On Thu, Jun 16, 2022 at 9:42 AM Jakub Kicinski <kuba@...nel.org> wrote:
> On Thu, 16 Jun 2022 00:33:02 -0700 Maciej Żenczykowski wrote:
> > On Wed, Jun 15, 2022 at 10:36 PM Subash Abhinov Kasiviswanathan (KS) <quic_subashab@...cinc.com> wrote:
> > > >> CC maze, please add him if there is v3
> > > >>
> > > >> I feel like the problem is with the fact that link mtu resets protocol
> > > >> MTUs. Nothing we can do about that, so why not set link MTU to 9k (or
> > > >> whatever other quantification of infinity there is) so you don't have
> > > >> to touch it as you discover the MTU for v4 and v6?
> > >
> > > That's a good point.
> >
> > Because link mtu affects rx mtu which affects nic buffer allocations.
> > Somewhere in the vicinity of mtu 1500..2048 your packets stop fitting
> > in 2kB of memory and need 4kB (or more)
>
> I was afraid someone would point that out :) Luckily the values Subash
> mentioned were both under 2k, and hope fully the device can do scatter?
> 🤞😟 (Don't modems do LRO or some other form of aggregation usually?)

You'd be amazed at how ...minimal... these (cellphone modem/wifi) devices are.

I've long given up on expecting these devices to do fundamental things
like scatter gather, or transmit or receive checksum offload.

Sure *some* newer ones are better and can even do TSO or some form of
HWGRO, maybe even some limited multiqueue, but it's rare.

note: > ~3.5kB mtu also breaks (or at least used to???) xdp, because
of that requiring a single page.

Additionally, a severe lack of trust in cell/wifi firmware's ability
to withstand remote compromise (due to inability to audit the source
code), means sometimes the nics even lack DMA access to system ram,
and instead either rx, or both rx and tx are bounce buffered, either
by vritue of driver doing memcpy or some separate hw dma engine.

> > > >> My worry is that the tweaking of the route MTU update heuristic will
> > > >> have no end.
> > > >>
> > > >> Stefano, does that makes sense or you think the change is good?
> > >
> > > The only concern is that current behavior causes the initial packets
> > > after interface MTU increase to get dropped as part of PMTUD if the IPv6
> > > PMTU itself didn't increase. I am not sure if that was the intended
> > > behavior as part of the original change. Stefano, could you please confirm?
> > >
> > > > I vaguely recall that if you don't want device mtu changes to affect
> > > > ipv6 route mtu, then you should set 'mtu lock' on the routes.
> > > > (this meaning of 'lock' for v6 is different than for ipv4, where
> > > > 'lock' means transmit IPv4/TCP with Don't Frag bit unset)
> > >
> > > I assume 'mtu lock' here refers to setting the PMTU on the IPv6 routes
> > > statically. The issue with that approach is that router advertisements
> > > can no longer update PMTU once a static route is configured.
> >
> > yeah.   Hmm should RA generated routes use locked mtu too?
> > I think the only reason an RA generated route would have mtu information
> > is for it to stick...
>
> If link MTU is lower than RA MTU do we do min() or ignore the RA MTU?

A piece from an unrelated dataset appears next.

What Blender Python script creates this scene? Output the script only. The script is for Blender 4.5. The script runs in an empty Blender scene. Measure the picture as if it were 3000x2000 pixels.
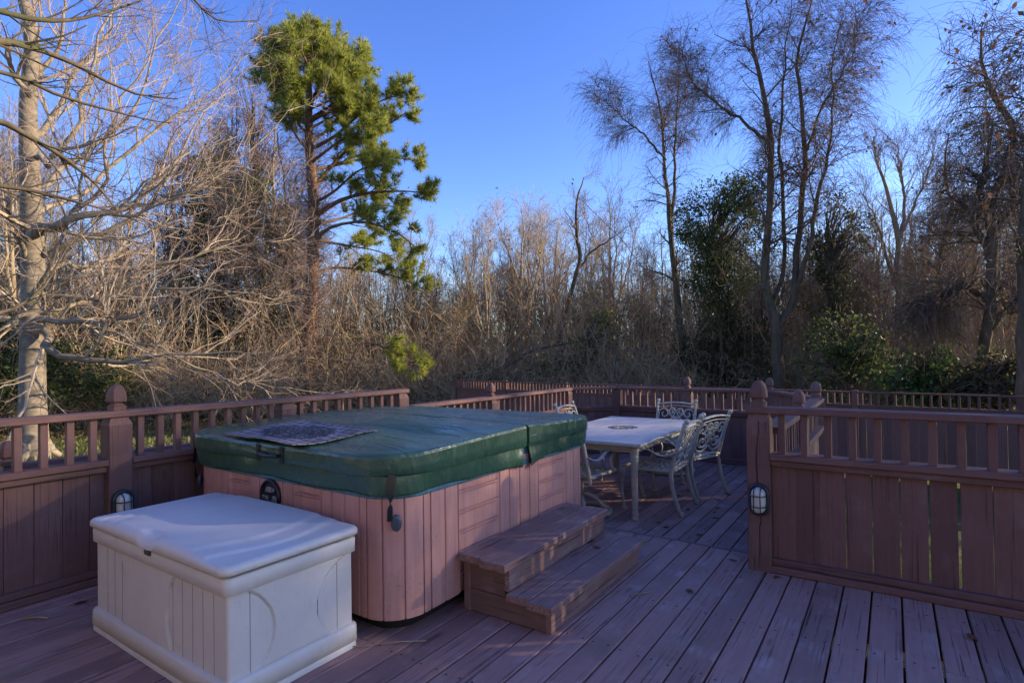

I think we simply ignore it - if link mtu is changed, we'll update the
routes on the next RA we receive (which will presumably have the mtu
information again).
Perhaps link mtu change should result in immediate RS to get an RA soon??

Behaviour for mtu > link mtu heavily depends on the driver.
For RX many drivers will fail to receive packets larger than link mtu
(rx buffer overrun), but often there's some wiggle room - this is due
to how rx buffers are allocated.
ie. 1500 mtu means can receive up to 1536 byte packets...

For tx it again depends on the driver, some reject packets > mtu,
others can actually send arbitrary sized packets (up to some limit
like 64KB or even higher), because tx allocation does not require any
statically sized buffers like receive does.

All this means that ultimately route MTU > link mtu is unlikely to
work no matter what we do - on at least some nics.

Anyway... lots of words to say ignore 'RA MTU > link/device mtu' seems
like the right call,
while if it is <= then set it as locked?